All that and a liar too
The acting AG appears to have lied to agencies investigating him. Of course he does.
New documents released by the U.S. Federal Trade Commission suggest that acting Attorney General Matthew Whitaker misled the agency’s investigators as he was stepping into his role last year as Justice Department chief of staff.
After several attempts to reach Whitaker about the Miami company where he was on the advisory board, the FTC investigator emailed his colleagues to relay that he finally reached Whitaker, who was willing to cooperate and asserted that he “never emailed or wrote to consumers” in his consulting role.

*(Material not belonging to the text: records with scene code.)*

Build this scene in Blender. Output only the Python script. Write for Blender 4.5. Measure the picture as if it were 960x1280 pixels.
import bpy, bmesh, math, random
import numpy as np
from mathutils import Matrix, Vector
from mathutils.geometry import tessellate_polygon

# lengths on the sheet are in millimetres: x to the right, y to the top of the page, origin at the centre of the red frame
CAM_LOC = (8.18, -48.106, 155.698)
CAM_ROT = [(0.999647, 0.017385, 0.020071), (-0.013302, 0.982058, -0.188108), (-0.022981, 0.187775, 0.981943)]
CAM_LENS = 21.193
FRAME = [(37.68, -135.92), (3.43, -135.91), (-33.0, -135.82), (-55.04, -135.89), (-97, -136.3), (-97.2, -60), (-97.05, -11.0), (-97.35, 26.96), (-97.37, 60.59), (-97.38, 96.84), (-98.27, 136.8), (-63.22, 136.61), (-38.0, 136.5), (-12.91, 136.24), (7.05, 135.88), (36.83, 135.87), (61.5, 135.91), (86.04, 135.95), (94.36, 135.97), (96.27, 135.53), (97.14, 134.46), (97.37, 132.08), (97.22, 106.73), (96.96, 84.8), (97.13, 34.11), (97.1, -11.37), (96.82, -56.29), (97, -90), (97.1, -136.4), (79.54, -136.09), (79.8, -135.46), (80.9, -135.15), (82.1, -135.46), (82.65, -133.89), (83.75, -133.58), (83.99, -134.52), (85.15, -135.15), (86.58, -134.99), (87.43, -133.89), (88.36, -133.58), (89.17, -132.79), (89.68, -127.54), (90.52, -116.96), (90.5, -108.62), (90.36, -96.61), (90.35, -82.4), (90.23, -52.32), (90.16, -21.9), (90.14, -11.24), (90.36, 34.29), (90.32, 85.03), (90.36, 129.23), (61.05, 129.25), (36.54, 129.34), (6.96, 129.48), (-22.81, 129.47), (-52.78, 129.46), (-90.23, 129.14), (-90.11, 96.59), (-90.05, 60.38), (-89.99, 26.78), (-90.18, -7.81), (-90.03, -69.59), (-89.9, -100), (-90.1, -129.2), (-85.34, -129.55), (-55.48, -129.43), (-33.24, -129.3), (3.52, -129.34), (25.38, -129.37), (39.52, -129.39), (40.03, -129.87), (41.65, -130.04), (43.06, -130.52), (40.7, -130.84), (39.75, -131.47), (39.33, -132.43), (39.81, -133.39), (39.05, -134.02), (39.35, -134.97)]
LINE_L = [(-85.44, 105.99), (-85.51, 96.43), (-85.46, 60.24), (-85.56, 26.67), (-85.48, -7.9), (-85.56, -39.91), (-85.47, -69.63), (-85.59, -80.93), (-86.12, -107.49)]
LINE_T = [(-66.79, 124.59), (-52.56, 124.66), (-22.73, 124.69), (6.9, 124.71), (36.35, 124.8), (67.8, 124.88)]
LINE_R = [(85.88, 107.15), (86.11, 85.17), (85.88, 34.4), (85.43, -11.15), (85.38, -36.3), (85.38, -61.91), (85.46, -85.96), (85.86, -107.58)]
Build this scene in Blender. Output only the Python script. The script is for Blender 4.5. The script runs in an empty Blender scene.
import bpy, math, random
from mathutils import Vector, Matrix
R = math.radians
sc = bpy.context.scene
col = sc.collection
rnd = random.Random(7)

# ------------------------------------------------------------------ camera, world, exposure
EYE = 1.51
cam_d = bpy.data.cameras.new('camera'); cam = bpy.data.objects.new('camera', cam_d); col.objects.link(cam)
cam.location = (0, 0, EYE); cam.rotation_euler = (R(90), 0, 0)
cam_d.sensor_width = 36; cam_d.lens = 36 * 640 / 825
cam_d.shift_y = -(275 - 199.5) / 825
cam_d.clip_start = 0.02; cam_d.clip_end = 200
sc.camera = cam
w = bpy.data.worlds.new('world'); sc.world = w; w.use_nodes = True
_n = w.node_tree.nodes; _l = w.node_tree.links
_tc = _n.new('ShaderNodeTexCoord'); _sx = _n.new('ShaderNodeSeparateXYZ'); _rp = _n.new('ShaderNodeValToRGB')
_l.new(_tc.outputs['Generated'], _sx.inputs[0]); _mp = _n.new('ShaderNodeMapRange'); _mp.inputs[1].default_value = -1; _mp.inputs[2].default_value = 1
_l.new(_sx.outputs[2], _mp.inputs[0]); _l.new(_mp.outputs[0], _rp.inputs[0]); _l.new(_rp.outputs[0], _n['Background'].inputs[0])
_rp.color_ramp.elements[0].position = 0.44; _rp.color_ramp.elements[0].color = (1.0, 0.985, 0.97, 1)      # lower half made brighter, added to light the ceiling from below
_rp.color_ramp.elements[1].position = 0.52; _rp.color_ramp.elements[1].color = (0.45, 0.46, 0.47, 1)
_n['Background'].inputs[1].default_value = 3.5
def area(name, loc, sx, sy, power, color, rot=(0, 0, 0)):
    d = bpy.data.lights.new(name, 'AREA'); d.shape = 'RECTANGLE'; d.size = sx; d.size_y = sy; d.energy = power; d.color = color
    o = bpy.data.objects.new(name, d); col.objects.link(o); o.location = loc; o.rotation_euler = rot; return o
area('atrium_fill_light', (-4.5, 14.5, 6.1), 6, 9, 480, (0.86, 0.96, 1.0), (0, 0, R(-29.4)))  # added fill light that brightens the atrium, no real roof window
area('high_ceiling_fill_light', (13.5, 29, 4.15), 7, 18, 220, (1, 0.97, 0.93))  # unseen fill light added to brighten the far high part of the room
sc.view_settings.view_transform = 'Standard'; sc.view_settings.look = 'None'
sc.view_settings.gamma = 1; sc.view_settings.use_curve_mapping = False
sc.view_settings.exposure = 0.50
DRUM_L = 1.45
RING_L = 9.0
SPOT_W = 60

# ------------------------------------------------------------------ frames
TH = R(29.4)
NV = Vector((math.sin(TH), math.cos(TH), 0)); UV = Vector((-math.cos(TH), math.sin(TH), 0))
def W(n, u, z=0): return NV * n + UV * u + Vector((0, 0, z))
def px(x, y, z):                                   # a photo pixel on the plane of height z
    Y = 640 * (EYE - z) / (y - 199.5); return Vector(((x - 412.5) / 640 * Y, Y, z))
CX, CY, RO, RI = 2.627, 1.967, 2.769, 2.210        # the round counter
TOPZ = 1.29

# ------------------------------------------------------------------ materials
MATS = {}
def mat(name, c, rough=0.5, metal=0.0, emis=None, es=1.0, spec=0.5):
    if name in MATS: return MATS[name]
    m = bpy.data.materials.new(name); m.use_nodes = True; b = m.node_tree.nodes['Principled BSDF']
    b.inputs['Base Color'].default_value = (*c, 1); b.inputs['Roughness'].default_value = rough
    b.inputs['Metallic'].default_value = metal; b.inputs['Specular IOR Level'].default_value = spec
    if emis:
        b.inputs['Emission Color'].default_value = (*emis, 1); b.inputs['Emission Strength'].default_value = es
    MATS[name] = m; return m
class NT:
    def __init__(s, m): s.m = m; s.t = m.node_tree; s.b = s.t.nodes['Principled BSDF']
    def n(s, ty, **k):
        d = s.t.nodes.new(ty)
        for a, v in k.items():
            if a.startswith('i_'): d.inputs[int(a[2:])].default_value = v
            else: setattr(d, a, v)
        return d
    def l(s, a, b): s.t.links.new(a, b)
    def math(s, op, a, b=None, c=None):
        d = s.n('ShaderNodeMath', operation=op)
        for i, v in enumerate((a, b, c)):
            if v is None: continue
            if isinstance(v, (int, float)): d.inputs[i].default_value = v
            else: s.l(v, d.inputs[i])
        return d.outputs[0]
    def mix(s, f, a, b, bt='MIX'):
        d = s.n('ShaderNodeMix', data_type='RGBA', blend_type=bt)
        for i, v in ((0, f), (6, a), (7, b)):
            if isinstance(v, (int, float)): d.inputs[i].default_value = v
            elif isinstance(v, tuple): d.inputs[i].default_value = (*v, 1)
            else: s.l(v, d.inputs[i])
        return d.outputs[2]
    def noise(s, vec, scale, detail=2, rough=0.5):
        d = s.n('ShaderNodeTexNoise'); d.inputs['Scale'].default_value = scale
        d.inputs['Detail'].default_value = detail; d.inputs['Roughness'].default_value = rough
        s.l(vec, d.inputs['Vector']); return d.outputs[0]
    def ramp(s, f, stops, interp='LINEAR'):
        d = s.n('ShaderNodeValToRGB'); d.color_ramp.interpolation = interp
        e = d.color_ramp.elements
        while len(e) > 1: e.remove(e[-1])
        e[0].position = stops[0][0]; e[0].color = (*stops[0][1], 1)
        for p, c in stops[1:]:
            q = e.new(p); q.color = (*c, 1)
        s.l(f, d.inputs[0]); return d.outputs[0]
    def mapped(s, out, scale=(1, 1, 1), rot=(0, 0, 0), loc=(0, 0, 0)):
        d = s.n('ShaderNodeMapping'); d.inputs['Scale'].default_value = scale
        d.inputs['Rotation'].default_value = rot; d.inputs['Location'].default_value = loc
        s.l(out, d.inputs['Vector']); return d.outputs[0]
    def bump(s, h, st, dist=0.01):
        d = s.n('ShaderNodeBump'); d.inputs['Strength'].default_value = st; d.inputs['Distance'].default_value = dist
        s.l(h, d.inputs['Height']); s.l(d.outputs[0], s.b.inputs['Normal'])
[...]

Oh yes? That’s not what we’ve read.
That statement to James Evans of the FTC appears to be inaccurate. Whitaker had written a letter in 2015 to a disgruntled customer who planned to report the company, World Patent Marketing, to the Better Business Bureau. In the letter, which was included in the FTC’s disclosure and reported previously by the news media, Whitaker threatened the customer, writing: “I am assuming you understand there could be serious civil and criminal consequences for you if that is in fact what you and your ‘group’ are doing.”
The company, you may recall, is basically another “take your money and do nothing for it” scam, like Trump “University.” The customer was disgruntled because he had paid the company a lot of bucks and the company had done bupkis to earn it. Whitaker’s role was to use his lawyer cred to threaten customers who objected to this way of proceeding. That’s just the right kind of person to be Attorney General of a whole large country.
The documents, produced Friday in response to Freedom of Information Act requests, contain internal correspondence among FTC investigators, who expressed frustration at being unable to reach Whitaker at several points during 2017.
At the time, the agency was investigating complaints about World Patent Marketing, which it described as an “invention promotion scheme” that it accused of “bilking millions of dollars from consumers.”
The emails also convey FTC investigators’ shock in October 2017 when — in the latter stages of their investigation — Whitaker was suddenly named chief of staff to Attorney General Jeff Sessions.
“You’re not going to believe this,” Evans, who works for the agency’s Bureau of Consumer Protection, wrote on Oct. 24, 2017. “Matt Whitaker is now chief of staff to the Attorney General. Of the United States.”
It is hard to believe, but all of this is hard to believe.
I seem to have spent the whole of the last two years in a state of disbelief at what has been happening over the pond. Like a very slow train crash, with the guards at the back of each train convinced that they are still in control because they have the whistles which they can blow if they need to.